In generale, la ratio della norma è quella di «assicurare ai contribuenti adeguati momenti di confronto preventivi rispetto alla fase di determinazione della eventuale pretesa impositiva», anche con l’obiettivo di prevenire eventuali contenziosi. Una misura quindi che si inserisce nel solco della compliance fiscale perseguita negli ultimi anni dall’Agenzia delle Entrate.
Il contraddittorio consente al contribuente di partecipare alla fase di analisi dei dati e delle informazioni raccolti dall’ufficio nella fase istruttoria. «Durante il confronto il materiale istruttorio raccolto dall’ufficio si arricchisce», spiega la circolare, perché «il contribuente fornisce all’Amministrazione elementi utili alla relativa valutazione». Rappresenta quindi un momento utile anche per l’amministrazione, per «incrementare l’efficacia e l’efficienza dei controlli, rafforzando la sostenibilità della pretesa impositiva».
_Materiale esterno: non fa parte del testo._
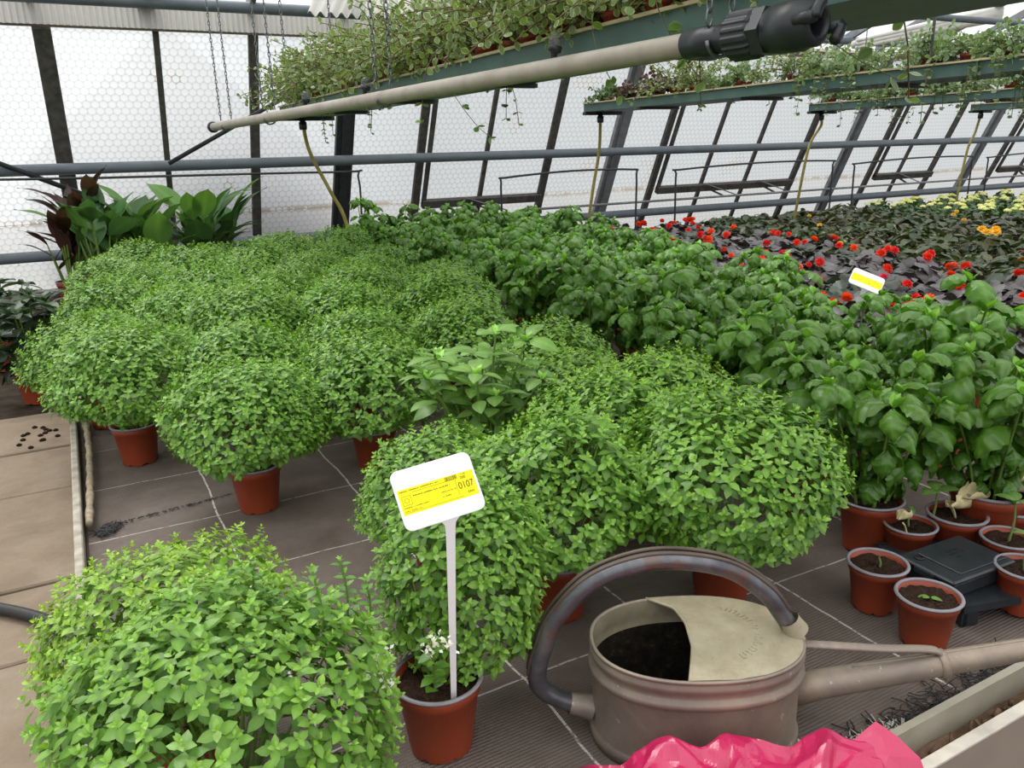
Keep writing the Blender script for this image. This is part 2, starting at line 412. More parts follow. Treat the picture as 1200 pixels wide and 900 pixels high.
# ------------------------------------------------------------------ sloping glass wall
K = .466; YB = 6.6
SL = math.hypot(1, K)
def wy(z, off=0.): return YB - K * z - off
wall = bpy.data.objects.new('wall_back', None); C.objects.link(wall); wall['kind'] = 'structure'
def bubble(name, ring_dark, stain=True, tr=.82):
    t = NT(name); o = t.obj(); sp = t.n('ShaderNodeSeparateXYZ'); t.l(o, sp.inputs[0])
    S = .05; u = t.math('DIVIDE', sp.outputs[0], S); v = t.math('DIVIDE', sp.outputs[1], S); r3 = math.sqrt(3)
    def cell(du, dv):
        a = t.math('SUBTRACT', t.math('FLOORED_MODULO', t.math('ADD', u, du), 1.0), .5)
        c_ = t.math('SUBTRACT', t.math('FLOORED_MODULO', t.math('ADD', v, dv), r3), r3 / 2)
        return t.math('SQRT', t.math('ADD', t.math('MULTIPLY', a, a), t.math('MULTIPLY', c_, c_)))
    d = t.math('MINIMUM', cell(0, 0), cell(.5, r3 / 2))
    ring = t.math('MULTIPLY', t.math('SUBTRACT', d, .385), 9.0, clamp=True)
    n1 = t.noise(1.3, 4, o, .6); n2 = t.noise(9, 5, o, .7)
    col = t.mix(t.math('MULTIPLY', ring, ring_dark), (.80, .81, .82), (.42, .43, .45))
    dx_ = t.math('DIVIDE', t.math('SUBTRACT', sp.outputs[0], .4), 2.2, clamp=True)
    col = t.mix(t.math('MULTIPLY', n1, .25), col, (.60, .61, .62)); col = t.mix(dx_, col, t.mix(1.0, col, (.62, .63, .64), 'MULTIPLY'))
    if stain:
        # overlap seam of the sheets with brown grime, at slope distance v0
        v0 = .47
        dv = t.math('SUBTRACT', t.math('ADD', sp.outputs[1], t.math('MULTIPLY', t.math('SUBTRACT', n1, .5), .05)), v0)
        band = t.math('SUBTRACT', 1.0, t.math('MULTIPLY', t.math('ABSOLUTE', dv), 26.0), clamp=True)
        grime = t.math('MULTIPLY', band, t.math('GREATER_THAN', t.math('ADD', n2, t.math('MULTIPLY', ring, .15)), .50))
        col = t.mix(t.math('MULTIPLY', grime, .75), col, (.30, .22, .14))
        spots = t.math('MULTIPLY', t.math('GREATER_THAN', t.noise(2.1, 2, o), .67), t.math('GREATER_THAN', ring, .55))
        col = t.mix(t.math('MULTIPLY', spots, .55), col, (.33, .26, .16))
        line_ = t.math('COMPARE', dv, -.004, .004); col = t.mix(t.math('MULTIPLY', line_, .6), col, (.3, .26, .2))
        low = t.math('LESS_THAN', sp.outputs[1], v0 - .01); col = t.mix(t.math('MULTIPLY', low, .22), col, (.5, .47, .42))
    h = t.math('SUBTRACT', 1.0, t.math('MULTIPLY', d, d))
    bmp = t.bump(h, .5, .008)
    tl = t.n('ShaderNodeBsdfTranslucent'); t.l(col, tl.inputs[0]); t.l(bmp, tl.inputs['Normal'])
    rf = t.n('ShaderNodeBsdfRefraction'); t.l(col, rf.inputs[0]); rf.inputs['Roughness'].default_value = .38; rf.inputs['IOR'].default_value = 1.12; t.l(bmp, rf.inputs['Normal'])
    df = t.pbr(t.mix(.5, col, (.8, .8, .8)), .35, 0, .5, bmp)
    m1 = t.n('ShaderNodeMixShader'); m1.inputs[0].default_value = 1 - tr; t.l(tl.outputs[0], m1.inputs[1]); t.l(rf.outputs[0], m1.inputs[2])
    m2 = t.n('ShaderNodeMixShader'); m2.inputs[0].default_value = .16; t.l(m1.outputs[0], m2.inputs[1]); t.l(df, m2.inputs[2])
    return t.done(m2.outputs[0])
M['bubble'] = bubble('bubble_wrap', .5)
ZT = 1.62
def on_wall(me, name, parent=wall):   # mesh in (x, slope distance, out-of-wall) coordinates; +z towards the room
    ob = part(name, me, parent)
    ob.location = (0, YB, 0); ob.rotation_euler = (math.atan2(1, -K), 0, 0)   # local y runs up the slope
    return ob
SLEN = ZT * SL
b = MB(); V, Q = grid_plane(-6, 15, -.06, SLEN, 0, 84, 10, lambda x, y: .006 * np.sin(5 * x) * np.sin(4 * y)); b.add(V, [Q])
on_wall(b.mesh('bubble_wrap_sheet', M['bubble']), 'bubble_wrap_sheet')
bars = [(-5.6, 'n'), (-4.95, 'n'), (-4.3, 'n'), (-3.7, 'm'), (-3.1, 'n'), (-2.5, 'n'), (-1.85, 'n'), (-1.22, 'n'), (-.6, 'n'), (.02, 'w'), (.65, 'n'), (1.25, 'k'), (1.91, 'm'), (2.55, 'k'), (3.15, 'n'), (3.77, 'k'), (4.47, 'm'), (5.02, 'k'), (5.66, 'n'), (6.25, 'n'), (6.94, 'k'),
        (7.62, 'm'), (8.19, 'k'), (8.71, 'n'), (9.3, 'k'), (10.05, 'm'), (10.58, 'k'), (11.2, 'n'), (11.8, 'k'), (12.5, 'm'), (13.1, 'n'), (13.7, 'n'), (14.4, 'n')]
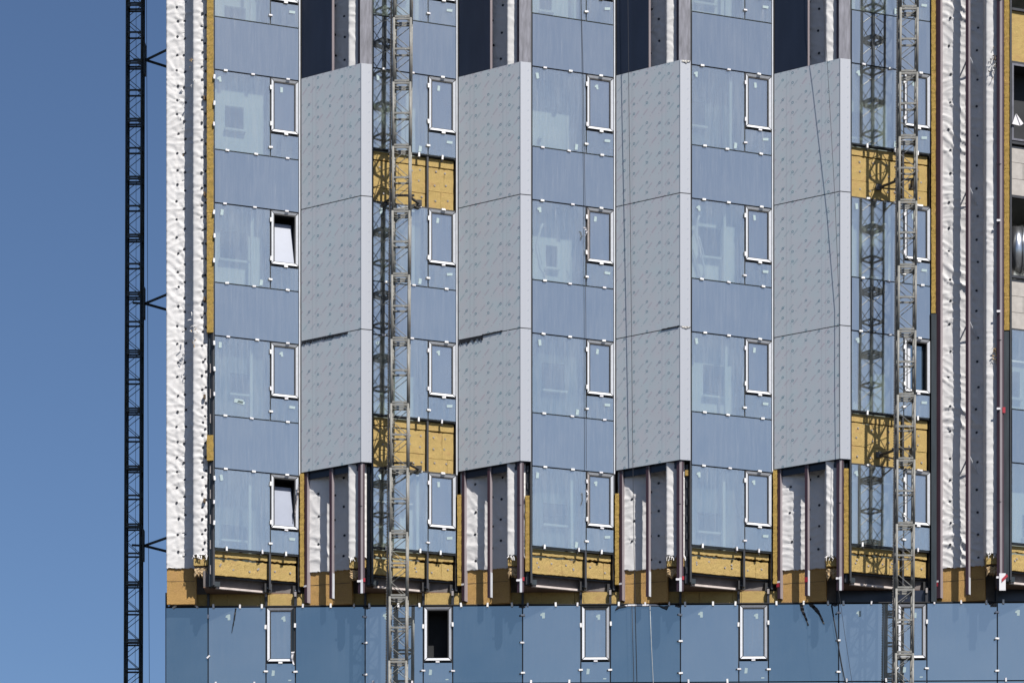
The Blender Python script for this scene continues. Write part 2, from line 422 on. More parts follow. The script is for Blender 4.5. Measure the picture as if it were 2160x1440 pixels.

Per questo motivo, si invitano gli uffici «ad attivare e valorizzare il contraddittorio preventivo, ove possibile, anche nelle ipotesi accertative per le quali lo stesso non è obbligatoriamente previsto».
Il contribuente non è obbligato ad accettare il contraddittorio, e la «mancata risposta all’invito dell’ufficio, pur determinando l’impossibilità per il contribuente di avvalersi dell’accertamento con adesione dopo la notifica dell’atto impositivo preceduto dall’invito, non è sanzionabile».
La circolare, infine, fornisce chiarimenti anche sulla proroga dei termini di decadenza inserita nello stesso articolo della legge 34/2019. Riguarda la proroga automatica di 120 giorni del termine di decadenza per la notificazione degli atti impositivi, nei casi in cui tra la data di comparizione indicata nell’invito, sia esso obbligatorio o meno, e il termine di decadenza dal potere di accertamento intercorrano meno di 90 giorni.
Esempio: se il contribuente riceve un invito la cui data di comparizione è fissata dopo il 3 ottobre dell’anno N, con riferimento ad un periodo di imposta il cui termine di decadenza per l’accertamento è previsto per il 31 dicembre del medesimo anno N (pari a meno di 90 giorni), e l’accertamento con adesione non si dovesse perfezionare, l’ufficio può notificare l’avviso di accertamento anche oltre il termine “ordinario” di decadenza, beneficiando della proroga di 120 giorni che iniziano a decorrere dal 1° gennaio dell’anno N+1 (entro il 29 o 30 aprile dell’anno N+1, a seconda che l’anno sia, rispettivamente, bisestile o meno).